Bill McDermott, the CEO of SAP is making the news…for all the right reasons. Bill believes that trust is the ULTIMATE career weapon, and unlike most of his colleagues Bill is willing to talk about it.
I recently wrote two articles, the first called CEOs “Suck” at Trust and the second, Trust, Governance & Howard Schultz.
Howard recently released a very short video describing the future of corporations and their trust imperative. The CEO of Starbucks has been talking about trust as a business imperative for many years, and in my own small way, I have rewarded him by being a long-term shareholder.

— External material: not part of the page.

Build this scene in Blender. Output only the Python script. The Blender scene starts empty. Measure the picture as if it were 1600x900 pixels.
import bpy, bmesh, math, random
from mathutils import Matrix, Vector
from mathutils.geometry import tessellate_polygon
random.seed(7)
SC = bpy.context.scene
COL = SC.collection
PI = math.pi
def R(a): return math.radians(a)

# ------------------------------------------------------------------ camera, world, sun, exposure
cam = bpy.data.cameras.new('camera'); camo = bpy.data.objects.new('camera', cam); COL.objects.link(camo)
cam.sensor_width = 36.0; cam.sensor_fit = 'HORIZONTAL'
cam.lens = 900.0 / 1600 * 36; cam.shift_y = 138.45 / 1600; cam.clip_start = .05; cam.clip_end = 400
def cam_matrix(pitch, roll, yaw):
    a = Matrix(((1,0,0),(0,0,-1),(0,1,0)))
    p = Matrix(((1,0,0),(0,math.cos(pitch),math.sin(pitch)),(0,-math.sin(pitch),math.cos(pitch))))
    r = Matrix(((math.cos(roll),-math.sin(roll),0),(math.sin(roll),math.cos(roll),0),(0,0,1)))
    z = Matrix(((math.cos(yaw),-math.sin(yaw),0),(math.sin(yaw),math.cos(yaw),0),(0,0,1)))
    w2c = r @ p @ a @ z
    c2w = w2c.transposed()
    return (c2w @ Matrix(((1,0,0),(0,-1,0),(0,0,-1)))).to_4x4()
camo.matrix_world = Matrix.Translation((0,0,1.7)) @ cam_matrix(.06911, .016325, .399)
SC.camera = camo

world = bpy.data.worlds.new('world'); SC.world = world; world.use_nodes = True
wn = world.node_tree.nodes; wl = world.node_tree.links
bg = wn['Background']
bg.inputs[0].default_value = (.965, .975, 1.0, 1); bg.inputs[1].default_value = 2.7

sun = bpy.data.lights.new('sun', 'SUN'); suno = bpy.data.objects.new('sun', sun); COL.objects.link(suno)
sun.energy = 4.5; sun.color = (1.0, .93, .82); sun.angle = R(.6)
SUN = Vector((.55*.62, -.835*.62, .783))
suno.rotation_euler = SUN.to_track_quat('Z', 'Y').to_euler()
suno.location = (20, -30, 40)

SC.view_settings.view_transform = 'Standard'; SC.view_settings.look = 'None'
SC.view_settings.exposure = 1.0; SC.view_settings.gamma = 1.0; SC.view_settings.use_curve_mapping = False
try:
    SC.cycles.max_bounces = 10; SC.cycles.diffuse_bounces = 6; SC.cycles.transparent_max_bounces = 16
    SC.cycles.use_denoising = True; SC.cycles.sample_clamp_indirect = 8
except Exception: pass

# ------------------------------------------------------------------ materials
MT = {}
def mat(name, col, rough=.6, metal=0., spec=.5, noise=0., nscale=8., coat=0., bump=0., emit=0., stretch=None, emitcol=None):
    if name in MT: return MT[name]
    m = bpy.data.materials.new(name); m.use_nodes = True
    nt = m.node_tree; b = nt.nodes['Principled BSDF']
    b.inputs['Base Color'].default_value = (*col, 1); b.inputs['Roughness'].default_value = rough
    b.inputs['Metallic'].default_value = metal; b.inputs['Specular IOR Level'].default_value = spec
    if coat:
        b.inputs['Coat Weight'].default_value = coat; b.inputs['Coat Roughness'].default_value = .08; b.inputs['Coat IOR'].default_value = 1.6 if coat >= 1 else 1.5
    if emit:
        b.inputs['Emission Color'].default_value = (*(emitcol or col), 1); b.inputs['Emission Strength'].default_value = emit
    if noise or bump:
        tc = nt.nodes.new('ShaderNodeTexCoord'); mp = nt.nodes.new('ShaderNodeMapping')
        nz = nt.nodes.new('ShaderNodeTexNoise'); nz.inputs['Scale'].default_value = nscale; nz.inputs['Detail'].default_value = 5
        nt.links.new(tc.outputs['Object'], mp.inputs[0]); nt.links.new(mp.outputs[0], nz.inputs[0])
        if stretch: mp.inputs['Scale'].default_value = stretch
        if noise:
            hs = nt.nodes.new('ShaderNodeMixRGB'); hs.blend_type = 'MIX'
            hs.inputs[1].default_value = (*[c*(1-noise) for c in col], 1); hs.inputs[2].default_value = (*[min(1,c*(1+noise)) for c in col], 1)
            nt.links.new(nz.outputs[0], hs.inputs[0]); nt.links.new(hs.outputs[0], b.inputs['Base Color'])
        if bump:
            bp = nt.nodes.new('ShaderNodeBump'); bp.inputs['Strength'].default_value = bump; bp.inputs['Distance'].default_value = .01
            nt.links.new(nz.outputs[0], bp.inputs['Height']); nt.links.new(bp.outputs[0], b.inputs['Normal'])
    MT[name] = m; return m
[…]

At this point, you may be saying to yourself, who cares what CEOs are saying about trust? For one, I do. Trust is simply the “secret sauce” in every relationship and every organization regardless of its size, industry or location. Trust is also the most overlooked business strategy, especially in public companies where we find a good percentage of CEOs paralyzed by Wall Street's short-term demands. This recent article written by Holly Gregory explains the push and pull of short-termism Corporate Governance Issues for 2015 . It's not a pretty picture.
The best companies remain those with a long-term stakeholder value perspective. They are not sacrificing profitability for trust, in fact, quite the opposite. The business case for trust has been made, and the most trustworthy leaders are handsomely rewarding their long-term shareholders. That's not to say there won't be short-term bumps in the road. See for yourself.
This is a long-term chart for (SAP).
Click on picture to enlarge
Source: Yahoo Finance
And this is the same chart for (SBUX).
Click on picture to enlarge
Source: Yahoo Finance
While investors remain wary of Wall Street and the stock market, long-term investing in trustworthy companies alleviates many of those sleepless nights and minimizes the risks inherent in the “old school” short-term quarterly earnings chase. It also creates a virtuous cycle of reward for those CEOs who make trust a top priority.